Kazakhstan Sees Steady Coal Yield

BUDAPEST -- Kazakhstan hopes to hold coal production stable this year after steep drops in output over the last three years, a senior government official said Monday.


Kazakhstan used to produce one-fifth of all coal mined in the former Soviet Union, but production has fallen sharply since it became an independent republic in 1991.


"We plan to produce 102 to 105 million tons of coal in 1995, little different from 1994," said Erken Anafin, deputy minister of the Energy and Coal Industry Ministry.


The thinly-populated but resource-rich republic produced some 104 million tons of coal in 1994, 112 million in 1993 and 127 million in 1992.


Anafin said output had fallen over the last three years because Kazakhstan had failed to find buyers for its coal.


The ministry had been forced to close three mines in the northern Karaganda region, which accounts for around 30 percent of the republic's coal output because they were no longer profitable.

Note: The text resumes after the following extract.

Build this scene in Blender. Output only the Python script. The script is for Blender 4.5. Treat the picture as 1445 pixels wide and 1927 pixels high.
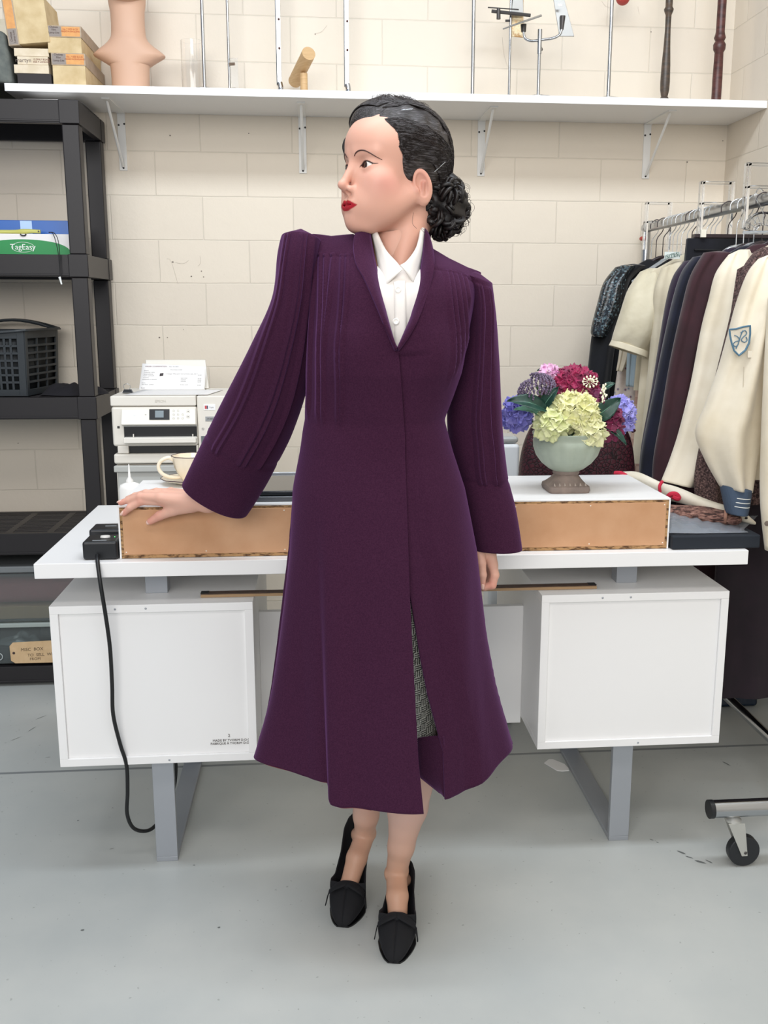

Anafin dismissed problems of industrial unrest in Karaganda, saying a recent strike there by miners who had not been paid for months was over.


However, regional miners' leader Vyacheslav Sidorov said Thursday miners had voted at a mass meeting to continue the week-old stoppage and that the strike had halted production at 20 out of 23 pits.


The government had not been able to pay wages because coal shipments from the Karaganda pits were not being paid for on schedule, Anafin said.


Kazakhstan saw the best chances for its coal industry, which meets some 80 percent of the republic's electricity needs, in exporting to Russian, Ukrainian and Asian markets.


The republic, which has a land area the size of Western Europe, sits on huge undeveloped coal reserves.


Anafin said a railway link with China would allow the impoverished republic to export coal to the Far East.


Kazakhstan exported some 30 percent of its high quality coal production to Russia and the Ukraine last year under long-term supply agreements.


Anafin said a railway link from Kazakhstan via Turkmenistan to Iran that would allow access to new coal markets was also under consideration, but he refused to give any further details.